Sonata for flute, oboe, cello and harpsichord (1952)
A 6 letter letter for cello (1996)
Enchanted Preludes for flute and cello (1988)
Sonata for cello and piano (1948)
Con leggerezza pensosa for clarinet, violin and cello. Homage to Italo Calvino (1990)
Canon for 3 In memoriam Igor Stravinsky for 3 equal instrumental voices (1971)
Canon for 4-Hommage to William (Glock) for flute, bass clarinet, violin and cello (1984)
Figment for solo cello (1995)
Elegy by Igor Stravinsky for Cello (1944)
Figment II for solo cello (2001)
Adagio (Elegy) for cello and piano (1939)

Alexis Descharmes cello
Sebastien Vichard piano and harpsichord
Jean-Luc Menet & Mario Caroli flute
Helene Devilleneuve oboe
Nicolas Baldeyrou clarinet
Nicolas Miribel violin

Assai 22602-MU750 (TT 73.40)

A collection of pieces by Elliott Carter from 1939 to 2001 and centred on the cello playing of Alexis Descharmes, who also wrote the informative booklet that accompanies the disc and also adapted the 6 letter letter piece from the original for French horn.

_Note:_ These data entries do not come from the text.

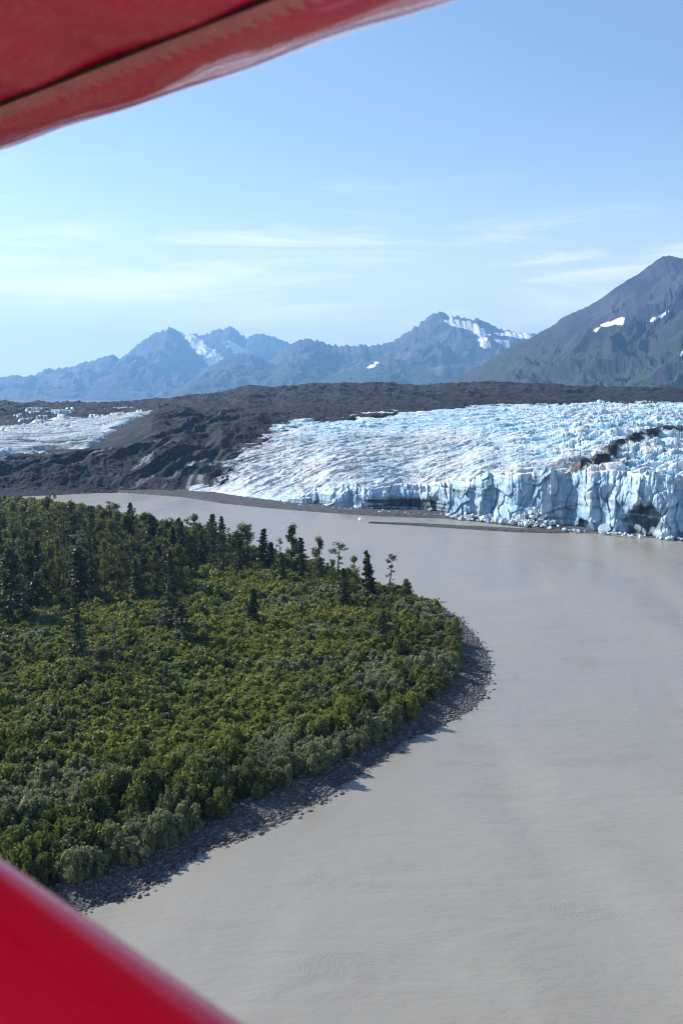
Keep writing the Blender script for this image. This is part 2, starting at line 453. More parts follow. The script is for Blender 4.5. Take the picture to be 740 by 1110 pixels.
def moraine_controls():
    cols = []
    for x, pts in LEFTCOL.items():
        D = [p[1] for p in pts]; Z = [float(at_d(x, p[0], p[1])[2]) for p in pts]
        cols.append((float(az_of(x)), [D[0] - 30] + D + [2900], [Z[0] - 6] + Z + [Z[-1] - 25]))
    for x in (240, 255, 270, 300, 340, 380, 420, 450, 490, 530, 580, 640, 700, 740, 850, 1100):
        a = np.array([float(az_of(x))]); Db = float(bound_d(a)[0]); zi = float(ice_z(a, np.array([Db]))[0])
        yb = float(project(Db * math.sin(a[0]), Db * math.cos(a[0]), zi)[1])
        yt = float(np.interp(x, [t[0] for t in TOP], [t[1] for t in TOP]))
        D = [Db - 90, Db - 45, Db - 15, Db]; Z = [zi - 26, zi - 14, zi - 5, zi]
        w1, w2, w3 = (float(np.interp(x, [240, 300, 380], v)) for v in ((.68, .46, .24), (.86, .72, .55), (.93, .87, .80)))
        for q, w in ((.14, w1), (.42, w2), (.72, w3), (1, 1)):
            Dq = Db + (2250 - Db) * q; yq = yb + (yt - yb) * w
            D.append(Dq); Z.append(float(at_d(x, yq, Dq)[2]))
        D.append(2900); Z.append(Z[-1] - 25)
        cols.append((float(a[0]), D, Z))
    return cols
MC = moraine_controls()
def moraine_base(az, u):
    """az (nc,), u (nr,1) in control index units -> D, Z"""
    A = [c[0] for c in MC]; K = len(MC[0][1])
    CD = np.stack([np.interp(az, A, [c[1][k] for c in MC]) for k in range(K)])
    CZ = np.stack([np.interp(az, A, [c[2][k] for c in MC]) for k in range(K)])
    i = np.clip(np.floor(u).astype(int), 0, K - 2)[:, 0]; f = u - i[:, None]
    def cat(C):
        p0 = C[np.clip(i - 1, 0, K - 1)]; p1 = C[i]; p2 = C[i + 1]; p3 = C[np.clip(i + 2, 0, K - 1)]
        m1 = (p2 - p0) * .35; m2 = (p3 - p1) * .35
        return (2 * f**3 - 3 * f**2 + 1) * p1 + (f**3 - 2 * f**2 + f) * m1 + (-2 * f**3 + 3 * f**2) * p2 + (f**3 - f**2) * m2
    return CD[i] + (CD[i + 1] - CD[i]) * f, cat(CZ)

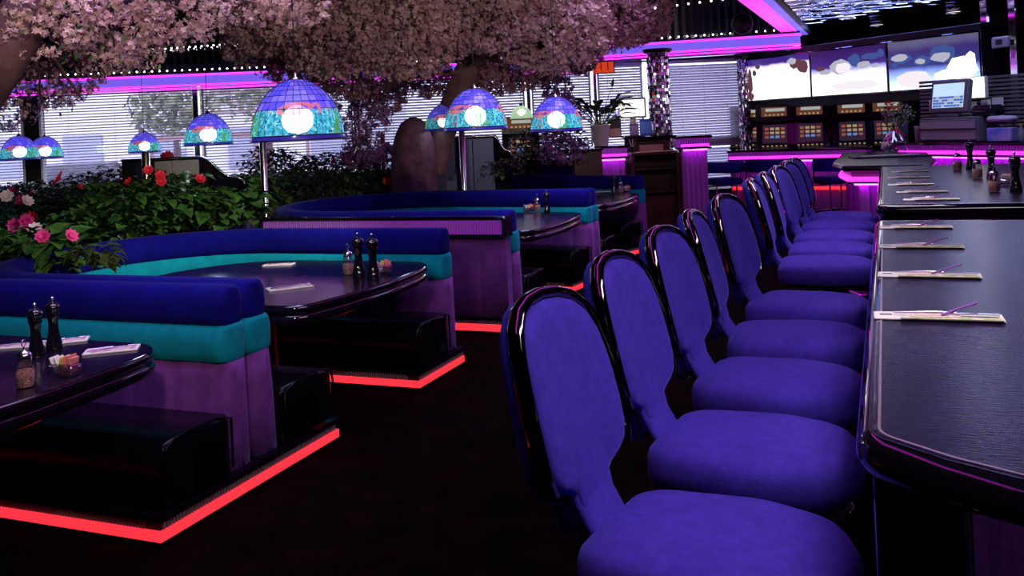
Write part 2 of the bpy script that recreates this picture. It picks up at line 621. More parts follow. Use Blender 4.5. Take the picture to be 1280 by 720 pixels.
for i, (x0, x1, z0, z1) in enumerate(bays):
    o = thing('window_blind', BL[i], 'blind', wl((x0 + x1) / 2, z0, -0.09), WANG, 'slatted blinds along the window wall')
    tilt = math.radians(20 if i < 3 else (46 if i < 6 else 58))
    hw = (x1 - x0) / 2 - .01
    sl = MB()
    z = 0.04
    while z < (z1 - z0) - 0.07:
        sec = [Matrix.Rotation(-tilt, 3, 'X') @ Vector((0, y_, .004 * (1 - (y_ / .025) ** 2))) + Vector((0, 0, z)) for y_ in (-.025, -.012, 0, .012, .025)]
        sl.rings([[p_ + Vector((-hw, 0, 0)) for p_ in sec], [p_ + Vector((hw, 0, 0)) for p_ in sec]], False)
        z += 0.046
    sl.build('slats', M['blind'], o)
    q = MB(); q.box((0, 0, z1 - z0 - .03), (hw * 2, .07, .055), ch=.008); q.build('headrail', M['blind'], o)
    q = MB()
    for u in (-.6, 0, .6):
        q.tube([(u * hw, -.035, .02), (u * hw, -.035, z1 - z0 - .04)], .003, 5)
    q.build('cord', M['white'], o)

# neon cornice in front of the window head
def cornice_run(name, p0, p1, z, label, cat='light'):
    d = Vector(p1) - Vector(p0)
    L = d.length
    a = math.atan2(d.y, d.x)
    o = thing(name, label, cat, ((p0[0] + p1[0]) / 2, (p0[1] + p1[1]) / 2, z), a)
    q = MB(); q.box((0, 0.05, 0.09), (L, .10, .20), ch=.01); q.build('neon_glow_fascia', M['vio'], o)  # emission stands in for neon light reflected off the plain fascia
    q = MB(); q.box((0, 0.10, 0.205), (L, .22, .03), ch=.008); q.build('top_ledge', M['black'], o)
    for zz in (0.165, .005, -0.045):
        q = MB(); q.tube([(-L / 2, -.03, zz), (L / 2, -.03, zz)], .014, 8); q.build('neon_tube', M['mag'], o)
    q = MB(); q.box((0, 0.10, -.075), (L, .20, .02), ch=.005); q.build('lower_ledge', M['mirror'], o)
    return o
cz = 2.60
P_A, P_B = wl(-11.3, 0, -.62), wl(1.2, 0, -.55)
P_C = Vector((4.62, 14.55, 0))
cornice_run('neon_cornice', P_A, P_B, cz - .10, 'long magenta and violet neon cornice above the left window blinds')
cornice_run('neon_cornice', P_B, P_C, cz + .09, 'short magenta and violet neon cornice above the mirrored column')
# soffit edge beam running back towards the viewer
o = thing('neon_beam', 'broad magenta neon beam edging the rippled mirror ceiling', 'light', ST(8.4, -1.27, 2.93), -AXIS)
Lb = 15.6
q = MB(); q.box((0, 0, 0.06), (.42, Lb, .12), ch=.01); q.build('beam_body', M['black'], o)
q = MB(); q.box((-.085, 0, -.006), (.19, Lb, .012)); q.build('magenta_panel', M['mag'], o)
q = MB(); q.box((.085, 0, -.006), (.11, Lb, .012)); q.build('violet_panel', M['vio'], o)
q = MB(); q.tube([(-.19, -Lb / 2, -.01), (-.19, Lb / 2, -.01)], .016, 8); q.build('neon_tube', M['mag'], o)
q = MB(); q.tube([(.02, -Lb / 2, -.015), (.02, Lb / 2, -.015)], .012, 8); q.build('neon_tube', M['mag'], o)
# rippled mirror ceiling
M['foil'] = mat('rippled_mirror', (0.50, 0.52, 0.86), 0.04, metal=1.0, bump=(1.0, 1.0, (2.0, 3.6, 1)))
M['foil'].node_tree.nodes['Bump'].inputs['Distance'].default_value = 0.09
M['foil'].node_tree.nodes['Noise Texture'].inputs['Detail'].default_value = 1.2
q = MB(); q.box((0, 0, 0.05), (6.2, 17.4, .1)); fo = q.build('ceiling', M['foil'], None, ST(9.3, 2.04, 2.96), -AXIS); struct(fo)
q = MB(); q.box((0, 0, 0.35), (.1, 15.6, .7)); struct(q.build('trim_6', M['dark'], None, ST(8.4, -1.03, 3.05), -AXIS))

# LED strings
def led_string(label, pts, n):
    o = thing('string_light', label, 'string lights', pts[0], 0, 'strings of small white bulbs under the ceiling')
    loc = [Vector(p) - Vector(pts[0]) for p in pts]
    q = MB(); q.tube(loc, .006, 5); q.build('wire', M['black'], o)
    bu = MB(); bu.lathe([(.002, -.014), (.012, -.008), (.014, 0), (.010, .009), (.002, .013)], 8)
    first = None
    seg = [(loc[i + 1] - loc[i]).length for i in range(len(loc) - 1)]
    tot = sum(seg)
    for k in range(n):
        d = tot * (k + .5) / n
        i = 0
        while d > seg[i] and i < len(seg) - 1:
            d -= seg[i]; i += 1
        p = loc[i].lerp(loc[i + 1], d / seg[i]) + Vector((0, -.01, .012))
        if first is None:
            first = bu.build('bulb', M['white_em'], o); first.location = p
        else:
            c = first.copy(); C.objects.link(c); c.parent = o; c.location = p
led_string('string of white bulbs along the top of the left neon cornice', [P_A + Vector((4, .4, cz + .135)), P_B + Vector((0, 0, cz + .135))], 74)
led_string('string of white bulbs on the cornice above the mirrored column', [P_B + Vector((.05, 0, cz + .325)), P_C + Vector((-.2, 0, cz + .325))], 24)
led_string('upper string of white bulbs at left, behind the blossom', [at(150, 66, 14.6), at(345, 52, 14.9)], 26)
led_string('upper string of white bulbs at right, under the dark ceiling', [at(812, 12, 12.8), at(940, -4, 12.2)], 9)
# dark mirrored strips on the riser above the cornice
o = thing('mirror_strip_panel', 'dark vertical mirror strips above the left neon cornice', 'wall panel', wl(-4.6, 2.86, -.30), WANG)
q = MB()
for k in range(90):
    q.box((-5.6 + k * .125, 0, .40), (.075, .03, .8), ch=.006)
q.build('strips', M['mirror'], o)
o = thing('mirror_strip_panel', 'dark vertical mirror strips above the right neon cornice', 'wall panel', ((P_B.x + P_C.x) / 2, (P_B.y + P_C.y) / 2 + .25, 2.9), math.atan2(P_C.y - P_B.y, P_C.x - P_B.x))
q = MB()
for k in range(28):
    q.box((-1.75 + k * .125, 0, .36), (.075, .03, .8), ch=.006)
q.build('strips', M['mirror'], o)
o = thing('ceiling_speaker', 'round dark speaker with a violet ring under the ceiling', 'speaker', at(927, 30, 13.2))
q = MB(); q.lathe([(.07, -.02), (.13, -.03), (.16, -.02), (.165, 0), (.13, .02), (.02, .03)], 28); r_ = q.build('speaker_body', M['dark'], o); r_.rotation_euler = (PI / 2, 0, 0)
q = MB(); q.tube([(0.15 * math.cos(a * PI / 14), -.03, .15 * math.sin(a * PI / 14)) for a in range(28)], .008, 6, True); q.build('speaker_ring', mat('violet_grey_ring', (.25, .2, .45), .3), o)

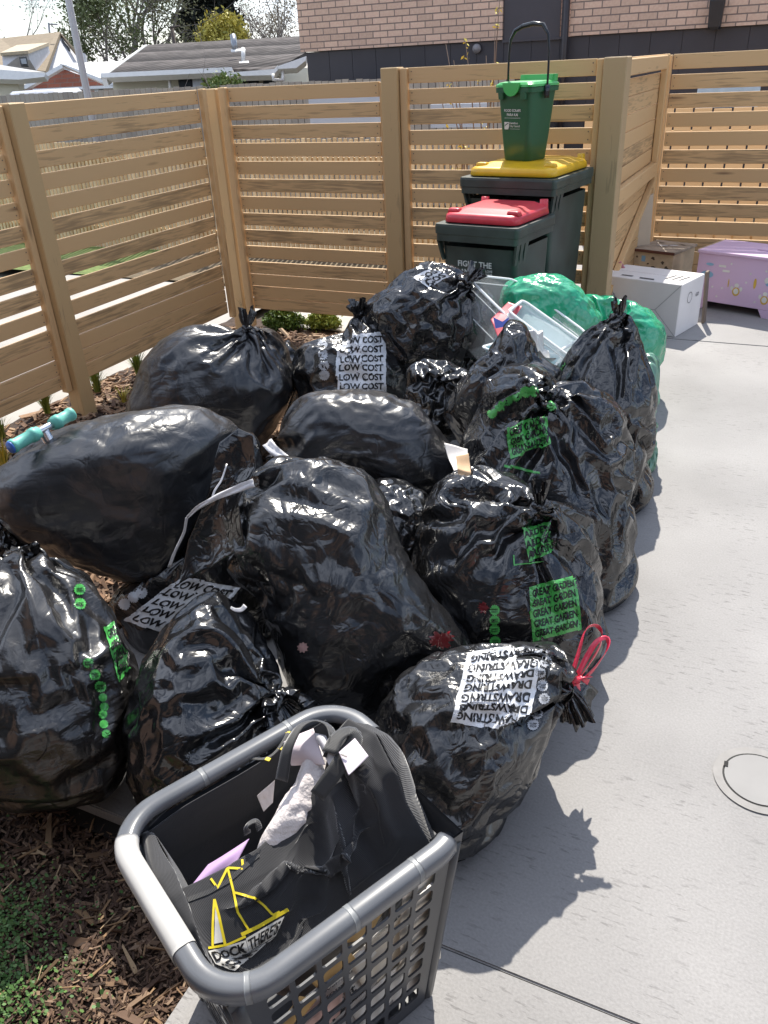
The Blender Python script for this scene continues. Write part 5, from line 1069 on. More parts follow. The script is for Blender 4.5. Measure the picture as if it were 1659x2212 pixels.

Although the disc contains some fascinating short pieces, particularly Fragment II and Enchanted Preludes for flute and cello, inevitably the main focus is on the two most well known pieces: the Sonata for flute, oboe, cello and harpsichord and the sonata for cello and piano, both ‘early’ successes for the composer the sonata for cello and piano an enduring masterpiece.

Both these works are extremely well performed. In the harpsichord quartet, the rousing percussiveness of the first movement and jazziness of the cello part in the second are vividly brought out. The final movement catches the dancing nature of the rhythms.

The expressiveness and big romantic tone that Alexis Descharmes brings to the cello sonata allows for the type of realisation of musical ideas that the composer has discussed in connection with this sonata - the distinction that is created between the chronometric time ( in the piano part) and the psychological time (in the cello part).